The vice president also noted his own similarities with Nixon, describing himself as a “young senator, vice president, writes some bestselling books, is hated by the media” — adding, “It kind of sounds like JD Vance. I’ve always liked Richard Nixon.” He called Nixon’s legacy “enjoying a bit of a renaissance” and described the 37th president as a “political genius,” as The Guardian reported.

Newsom’s National Billionaires Tax

On Friday, California Governor Gavin Newsom published a Substack post calling for a national “billionaires tax,” positioning himself as a populist economic reformer ahead of a widely expected 2028 presidential run. The proposal comes as Newsom simultaneously fights a state-level ballot measure — the California Billionaire Tax Act — which would levy a one-time 5% tax on residents worth more than $1 billion.

Newsom argued that a state-level approach is ineffective because wealthy individuals can easily relocate. “You may not be able to pick up and move to Texas or Florida to shelter your income from taxation, but I promise you that billionaires can, and do,” he wrote. “Wealth is movable, and it shops for the state with the lowest taxes.
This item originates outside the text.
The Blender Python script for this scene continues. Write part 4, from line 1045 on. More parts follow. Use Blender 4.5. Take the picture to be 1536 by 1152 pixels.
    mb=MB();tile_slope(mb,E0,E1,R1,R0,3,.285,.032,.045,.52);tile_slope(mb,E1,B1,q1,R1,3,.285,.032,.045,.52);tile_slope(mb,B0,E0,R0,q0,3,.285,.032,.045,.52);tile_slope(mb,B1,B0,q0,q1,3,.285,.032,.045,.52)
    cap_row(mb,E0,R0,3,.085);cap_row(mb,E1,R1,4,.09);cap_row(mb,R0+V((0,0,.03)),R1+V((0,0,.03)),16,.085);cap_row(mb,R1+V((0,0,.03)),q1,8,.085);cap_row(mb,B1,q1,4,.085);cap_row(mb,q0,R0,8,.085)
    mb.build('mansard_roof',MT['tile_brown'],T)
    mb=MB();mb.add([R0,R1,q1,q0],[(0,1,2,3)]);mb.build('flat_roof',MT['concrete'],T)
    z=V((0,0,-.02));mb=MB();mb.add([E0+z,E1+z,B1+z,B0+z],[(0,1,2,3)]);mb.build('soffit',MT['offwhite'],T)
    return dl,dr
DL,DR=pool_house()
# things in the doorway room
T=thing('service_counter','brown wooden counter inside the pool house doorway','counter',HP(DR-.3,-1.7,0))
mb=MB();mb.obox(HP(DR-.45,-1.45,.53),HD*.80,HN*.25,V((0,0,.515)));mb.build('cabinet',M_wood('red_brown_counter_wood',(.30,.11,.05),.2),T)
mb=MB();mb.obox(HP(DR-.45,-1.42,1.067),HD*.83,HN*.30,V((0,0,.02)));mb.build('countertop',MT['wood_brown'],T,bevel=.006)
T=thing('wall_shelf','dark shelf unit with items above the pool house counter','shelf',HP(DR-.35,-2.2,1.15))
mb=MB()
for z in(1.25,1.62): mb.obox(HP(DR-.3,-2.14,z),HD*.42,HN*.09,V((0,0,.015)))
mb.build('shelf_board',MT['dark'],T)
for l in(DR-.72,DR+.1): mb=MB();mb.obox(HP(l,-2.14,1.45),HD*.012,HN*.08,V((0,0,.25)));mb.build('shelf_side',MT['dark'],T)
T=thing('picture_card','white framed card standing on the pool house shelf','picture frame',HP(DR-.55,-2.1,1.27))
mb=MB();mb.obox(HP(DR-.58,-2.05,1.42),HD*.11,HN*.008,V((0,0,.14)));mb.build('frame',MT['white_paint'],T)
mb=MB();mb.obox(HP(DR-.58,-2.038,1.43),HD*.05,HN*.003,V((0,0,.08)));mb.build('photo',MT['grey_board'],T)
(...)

The fight belongs at the federal level.”

His national proposal includes a minimum tax on net worth above $100 million, a ban on borrowing against stock portfolios tax-free, new inheritance tax rules, raising corporate tax rates to pre-Trump levels, and a US government ownership stake in AI companies. He also proposed a national public equity fund to ensure “every American owns a stake in the future being built by AI.”

“It’s time for an economic reset for America,” Newsom wrote.

The California ballot measure, backed by the Service Employees International Union, has gathered over 1.55 million signatures. Google co-founder Larry Page is among the billionaires who have threatened to leave the state.

Supreme Court Rulings

The Supreme Court issued two consequential rulings on Thursday, both decided along ideological lines.

In the first case, the court ruled that states cannot require gun owners to obtain permission from property owners before bringing firearms onto their land. Justice Samuel Alito, writing for the 6-3 conservative majority, said such “vampire laws” — named after Bram Stoker’s Dracula, who cannot enter a home without an invitation — “hobbles what the Second Amendment protects: the right of Americans to carry arms for self-defense.” The decision affects five states: Hawaii, California, Maryland, New York, and New Jersey. It is the latest in a series of cases stemming from the court’s landmark 2022 decision that created a new historical test for gun regulations.

In the second case, the court allowed the Trump administration to end Temporary Protected Status (TPS) for Haitians and Syrians, a program that protects 1.3 million people from 17 countries. Writing for the same 6-3 majority, Justice Alito rejected arguments that President Trump’s past comments about Haiti and African nations showed the termination was racially motivated, saying they were “insufficient to show that the termination was based on race.”

Justice Elena Kagan, in a sharp dissent, called Trump’s comments “so repellent and racially inflected that the majority declines to put them in print.” The ruling drew fierce reactions: NAACP President Derrick Johnson called it “a devastating betrayal of Haitian families,” while Deputy White House Chief of Staff Stephen Miller celebrated it as “a victory 10 years in the making.”

Analysis and Implications

The day’s events highlight the deepening political polarization in the United States. Vance’s comments normalize the idea that major scandals no longer carry political consequences, while Newsom’s proposals signal a leftward shift on economic policy that could define the 2028 Democratic primary. The Supreme Court’s twin rulings underscore the enduring power of the 6-3 conservative majority to reshape American law on guns and immigration.

As both Vance and Newsom position themselves for a potential 2028 presidential contest, their divergent strategies — one embracing the Trumpian narrative of institutional warfare, the other championing economic populism — offer a preview of the battle lines to come.